What makes that commandment so hard for us is that when we think of love, we think of the love we have for our spouse, or our parents, our siblings, our children. It is unimaginable to have the same feeling towards an enemy.


You’ve heard countless sermons about the different translations of the word love from the Greek. There is passionate love, brotherly love, Agape, love of country, self-love. So many different ideas. Allow me to suggest a different way to look at this ‘love thing’ than those specific meanings.


Maybe this idea will relieve some of the pressure you feel, and give you a freedom to move closer to doing what Jesus commands us. Notice that the second part of his statement in Luke is to “do good to those who hate you.”


Do good! Isn’t that what we have been talking about in our Care and Kindness Campaign? Be kind. Be generous. Be caring; show caring to others — to those who are hurting.
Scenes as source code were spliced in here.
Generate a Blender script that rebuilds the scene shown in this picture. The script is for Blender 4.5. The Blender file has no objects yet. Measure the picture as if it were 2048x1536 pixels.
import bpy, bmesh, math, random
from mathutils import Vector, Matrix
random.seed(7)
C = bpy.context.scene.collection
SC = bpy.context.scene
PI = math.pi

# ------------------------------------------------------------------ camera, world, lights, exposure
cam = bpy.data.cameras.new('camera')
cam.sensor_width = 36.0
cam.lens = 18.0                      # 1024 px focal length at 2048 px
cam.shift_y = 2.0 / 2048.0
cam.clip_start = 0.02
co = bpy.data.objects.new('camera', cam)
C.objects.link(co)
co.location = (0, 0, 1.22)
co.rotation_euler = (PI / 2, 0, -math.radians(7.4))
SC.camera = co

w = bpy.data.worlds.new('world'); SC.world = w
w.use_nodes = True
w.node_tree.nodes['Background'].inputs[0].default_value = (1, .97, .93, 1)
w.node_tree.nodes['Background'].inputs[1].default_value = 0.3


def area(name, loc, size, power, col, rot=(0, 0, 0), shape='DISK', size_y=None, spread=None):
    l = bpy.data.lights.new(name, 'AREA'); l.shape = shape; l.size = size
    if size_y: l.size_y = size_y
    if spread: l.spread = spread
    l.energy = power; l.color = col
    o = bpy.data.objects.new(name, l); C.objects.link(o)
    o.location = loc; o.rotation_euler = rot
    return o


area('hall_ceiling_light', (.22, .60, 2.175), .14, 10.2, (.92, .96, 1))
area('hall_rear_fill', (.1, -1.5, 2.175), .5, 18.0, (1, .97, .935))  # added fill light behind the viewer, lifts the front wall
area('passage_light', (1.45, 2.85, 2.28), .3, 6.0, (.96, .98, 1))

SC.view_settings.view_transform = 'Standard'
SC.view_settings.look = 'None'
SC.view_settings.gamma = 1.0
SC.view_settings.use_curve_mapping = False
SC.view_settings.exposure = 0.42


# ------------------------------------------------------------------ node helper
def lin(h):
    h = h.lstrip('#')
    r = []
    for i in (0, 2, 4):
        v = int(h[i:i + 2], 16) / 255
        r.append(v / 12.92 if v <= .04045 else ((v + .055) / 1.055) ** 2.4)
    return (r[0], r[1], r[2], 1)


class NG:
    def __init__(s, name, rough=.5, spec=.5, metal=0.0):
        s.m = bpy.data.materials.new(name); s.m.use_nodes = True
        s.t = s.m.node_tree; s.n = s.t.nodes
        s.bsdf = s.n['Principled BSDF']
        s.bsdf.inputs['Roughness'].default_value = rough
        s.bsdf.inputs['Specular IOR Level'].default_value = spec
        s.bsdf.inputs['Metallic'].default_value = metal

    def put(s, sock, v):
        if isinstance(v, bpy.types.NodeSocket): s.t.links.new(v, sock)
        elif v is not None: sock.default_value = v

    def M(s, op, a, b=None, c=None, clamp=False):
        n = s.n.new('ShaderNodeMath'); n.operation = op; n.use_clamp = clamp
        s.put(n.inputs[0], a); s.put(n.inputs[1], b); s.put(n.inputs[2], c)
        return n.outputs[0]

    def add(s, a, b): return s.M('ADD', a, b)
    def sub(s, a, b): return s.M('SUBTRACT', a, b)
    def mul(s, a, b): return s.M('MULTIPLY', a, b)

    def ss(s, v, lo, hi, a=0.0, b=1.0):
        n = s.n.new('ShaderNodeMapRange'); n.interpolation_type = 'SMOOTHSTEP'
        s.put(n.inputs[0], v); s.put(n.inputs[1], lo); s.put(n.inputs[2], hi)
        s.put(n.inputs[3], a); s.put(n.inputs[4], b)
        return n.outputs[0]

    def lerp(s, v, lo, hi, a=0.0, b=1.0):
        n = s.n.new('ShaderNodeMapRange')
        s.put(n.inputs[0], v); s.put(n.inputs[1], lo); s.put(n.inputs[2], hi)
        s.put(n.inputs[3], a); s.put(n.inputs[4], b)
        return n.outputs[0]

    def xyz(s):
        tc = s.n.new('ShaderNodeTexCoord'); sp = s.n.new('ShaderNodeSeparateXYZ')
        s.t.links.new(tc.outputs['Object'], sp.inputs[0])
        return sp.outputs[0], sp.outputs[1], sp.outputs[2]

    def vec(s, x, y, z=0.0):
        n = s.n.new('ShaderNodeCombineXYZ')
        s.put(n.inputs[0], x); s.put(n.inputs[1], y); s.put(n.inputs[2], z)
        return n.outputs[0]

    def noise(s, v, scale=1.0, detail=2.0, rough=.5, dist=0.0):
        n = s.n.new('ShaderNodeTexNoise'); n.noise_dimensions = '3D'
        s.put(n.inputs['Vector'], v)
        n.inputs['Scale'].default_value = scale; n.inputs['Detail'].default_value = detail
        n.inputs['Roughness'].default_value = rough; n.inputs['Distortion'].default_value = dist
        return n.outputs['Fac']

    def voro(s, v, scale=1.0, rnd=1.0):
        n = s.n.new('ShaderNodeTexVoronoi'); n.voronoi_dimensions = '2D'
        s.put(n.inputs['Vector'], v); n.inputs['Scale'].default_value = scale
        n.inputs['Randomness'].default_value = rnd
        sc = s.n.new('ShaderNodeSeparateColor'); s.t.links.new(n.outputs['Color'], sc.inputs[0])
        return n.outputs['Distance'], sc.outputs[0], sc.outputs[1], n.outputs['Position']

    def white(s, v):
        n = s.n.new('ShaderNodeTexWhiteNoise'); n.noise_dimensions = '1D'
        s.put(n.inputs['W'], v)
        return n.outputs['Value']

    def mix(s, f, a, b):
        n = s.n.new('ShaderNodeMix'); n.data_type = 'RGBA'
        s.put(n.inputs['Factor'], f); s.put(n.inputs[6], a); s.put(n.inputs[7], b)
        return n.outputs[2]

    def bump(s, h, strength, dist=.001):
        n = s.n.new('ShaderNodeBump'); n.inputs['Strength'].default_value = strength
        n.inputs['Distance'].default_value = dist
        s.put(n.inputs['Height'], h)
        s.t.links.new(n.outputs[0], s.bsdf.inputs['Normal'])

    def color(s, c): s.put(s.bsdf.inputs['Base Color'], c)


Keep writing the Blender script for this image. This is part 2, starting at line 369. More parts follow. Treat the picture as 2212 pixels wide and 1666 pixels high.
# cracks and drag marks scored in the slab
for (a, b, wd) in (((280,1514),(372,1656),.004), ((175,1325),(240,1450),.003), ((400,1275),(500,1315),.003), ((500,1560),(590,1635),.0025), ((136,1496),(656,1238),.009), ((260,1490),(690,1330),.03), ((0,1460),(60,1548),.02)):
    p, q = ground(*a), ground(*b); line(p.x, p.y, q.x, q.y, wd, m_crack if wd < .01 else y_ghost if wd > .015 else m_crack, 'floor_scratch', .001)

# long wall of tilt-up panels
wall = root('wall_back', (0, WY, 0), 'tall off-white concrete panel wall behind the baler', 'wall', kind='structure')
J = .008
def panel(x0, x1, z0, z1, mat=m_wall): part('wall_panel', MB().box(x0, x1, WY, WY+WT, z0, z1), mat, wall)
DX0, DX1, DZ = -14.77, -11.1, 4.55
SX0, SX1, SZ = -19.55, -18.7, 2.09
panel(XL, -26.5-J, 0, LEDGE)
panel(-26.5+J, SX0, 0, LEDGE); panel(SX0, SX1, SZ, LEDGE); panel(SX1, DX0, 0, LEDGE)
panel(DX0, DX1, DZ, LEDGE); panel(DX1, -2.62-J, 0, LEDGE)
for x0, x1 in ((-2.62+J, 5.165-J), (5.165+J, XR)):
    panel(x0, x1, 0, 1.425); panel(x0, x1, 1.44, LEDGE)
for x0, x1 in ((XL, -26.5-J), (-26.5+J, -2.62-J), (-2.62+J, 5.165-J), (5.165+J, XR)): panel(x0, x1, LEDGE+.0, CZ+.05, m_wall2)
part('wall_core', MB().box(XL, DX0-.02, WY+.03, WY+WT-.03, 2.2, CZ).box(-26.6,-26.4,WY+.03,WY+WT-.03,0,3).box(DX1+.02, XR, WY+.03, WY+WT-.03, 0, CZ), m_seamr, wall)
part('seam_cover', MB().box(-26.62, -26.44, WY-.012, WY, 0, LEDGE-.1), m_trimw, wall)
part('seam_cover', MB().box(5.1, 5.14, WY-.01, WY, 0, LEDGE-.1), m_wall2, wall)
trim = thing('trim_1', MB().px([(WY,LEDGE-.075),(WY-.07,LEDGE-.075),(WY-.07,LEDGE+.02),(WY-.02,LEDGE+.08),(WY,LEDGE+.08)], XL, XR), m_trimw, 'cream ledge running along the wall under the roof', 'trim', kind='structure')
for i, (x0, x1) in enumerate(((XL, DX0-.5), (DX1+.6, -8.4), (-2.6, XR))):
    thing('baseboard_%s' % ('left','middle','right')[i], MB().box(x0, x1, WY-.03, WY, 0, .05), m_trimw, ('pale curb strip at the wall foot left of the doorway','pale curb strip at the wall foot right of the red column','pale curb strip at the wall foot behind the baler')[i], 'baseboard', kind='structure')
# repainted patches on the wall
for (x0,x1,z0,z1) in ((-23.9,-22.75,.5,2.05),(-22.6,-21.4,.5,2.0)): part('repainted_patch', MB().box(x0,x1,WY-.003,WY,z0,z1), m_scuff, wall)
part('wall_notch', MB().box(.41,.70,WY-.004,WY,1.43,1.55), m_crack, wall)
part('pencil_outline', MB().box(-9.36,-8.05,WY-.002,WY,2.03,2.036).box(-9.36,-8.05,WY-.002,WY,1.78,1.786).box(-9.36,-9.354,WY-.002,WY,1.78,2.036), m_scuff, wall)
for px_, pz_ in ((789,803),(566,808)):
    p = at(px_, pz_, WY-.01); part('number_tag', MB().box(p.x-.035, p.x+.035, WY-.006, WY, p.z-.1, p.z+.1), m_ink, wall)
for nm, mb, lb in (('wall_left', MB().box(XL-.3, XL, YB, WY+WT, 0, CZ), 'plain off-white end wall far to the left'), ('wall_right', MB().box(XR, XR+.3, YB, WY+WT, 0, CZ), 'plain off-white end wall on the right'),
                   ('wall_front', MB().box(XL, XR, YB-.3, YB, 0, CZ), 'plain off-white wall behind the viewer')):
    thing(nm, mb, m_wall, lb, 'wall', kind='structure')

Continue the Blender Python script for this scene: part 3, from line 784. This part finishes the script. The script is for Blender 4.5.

Ah-hah! How about that word, “show”? How do we show kindness?


How do we show generosity? It is through the actions that we take, isn’t it? It is through what we DO that others see us as offering care to them. So when Jesus says, “do good to those who hate you,” do you think we could rephrase that to say “show love to those who hate you”?


Is that something you could imagine doing — show love? We don’t have to feel love. Our message in Care and Kindness has long been that ‘love’ is an action, rather than a feeling.


Could you undertake an action toward an enemy that would ‘do good’, that would ‘show love’? As one preacher said, “You don’t have to like them.” But could you do something for them that would be doing good?